The company "provides investors with exposure to China's rapidly growing nuclear and rail sectors," says Mark Tobin, senior research analyst at Roth Capital Partners (it owns shares), who rates the stock a buy.

The stock has been on fire, more than tripling in value, to 7 on Aug. 4 from a low of 2 on Nov. 12, 2008. It has since eased a bit to 6.70 on Aug. 28. But Tobin figures it will go even higher, to 10, in 12 months, based on his earnings estimates of 57¢ a share for fiscal year 2010 (ending June 30) on revenues of $186.8 million, and 77" for fiscal 2011 on revenues of $225.5 million.

nuclear safety systems

Hollysys' main business is providing automation services to Chinese industrial companies, which, Tobin notes, are recovering from the impact of the global economic downturn. But the nuclear and rail industries, which so far account for only 30% of Hollysys' total revenues, appear to be the most promising for the company because of their rapid growth.

Specifically, Hollysys develops and operates automation and safety control systems for China's sensitive nuclear installations and vast high-speed railway system. Revenues from the combined nuclear and rail operations are growing at a yearly pace of 63.2%, vs. 16% for the company's industrial automation business.

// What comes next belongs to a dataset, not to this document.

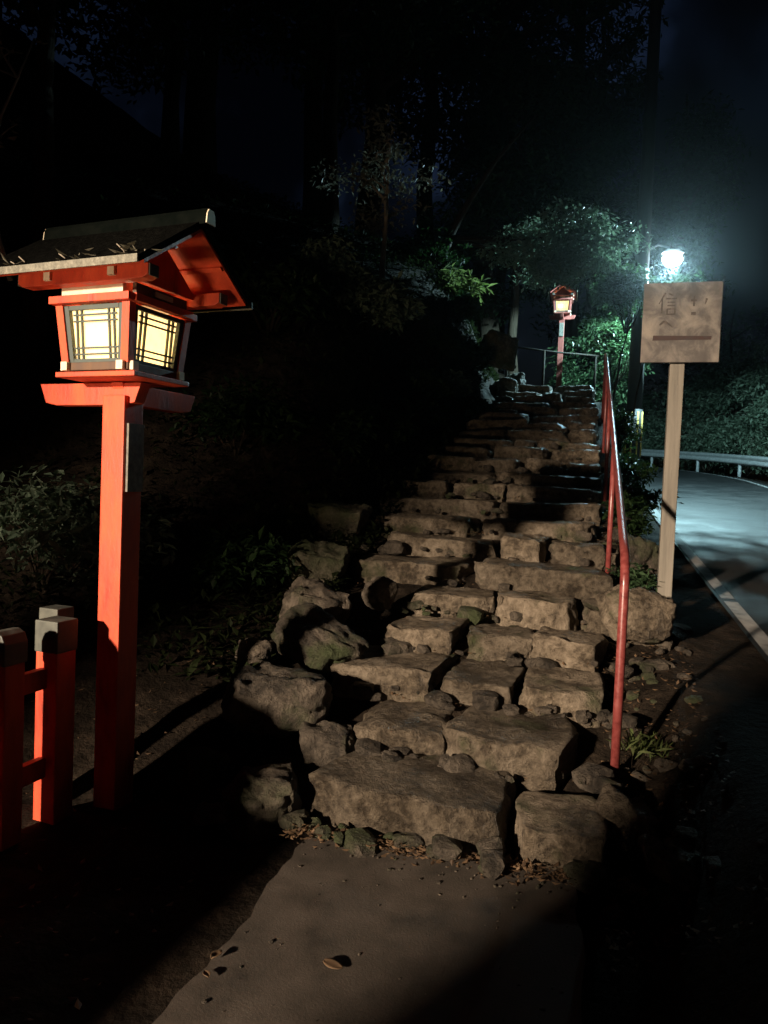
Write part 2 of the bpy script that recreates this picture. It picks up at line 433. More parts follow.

Margins from the nuclear and rail automation segments are also a standout: 40% to 50% for the railroads and 50% to 60% for nuclear. Industrial automation clocks in at 30% to 35%.

What makes Hollysys a distinct part in China's economic engine is that it's the "only certified domestic automation control systems provider to China's nuclear industry," according to Dr. Changli Wang, the company's CEO. Plus, it is one of only two automation control systems and product providers approved by China's Ministry of Railways for the 300-350km high-speed railway segment. And it is only one of five approved for the shorter 200km to 250km high-speed sector.

China's high-speed railway system is expected to grow at more than 148% a year in kilometer-tracks through 2012, according to Peter Li, Hollysys' chief financial officer. He says China's $586 billion stimulus spending plan favors the nuclear and rail industries, and Hollysys, he notes, would be a direct beneficiary. Li says revenues from the company's rail and nuclear segments combined grew 63.2% from 2006 to 2008.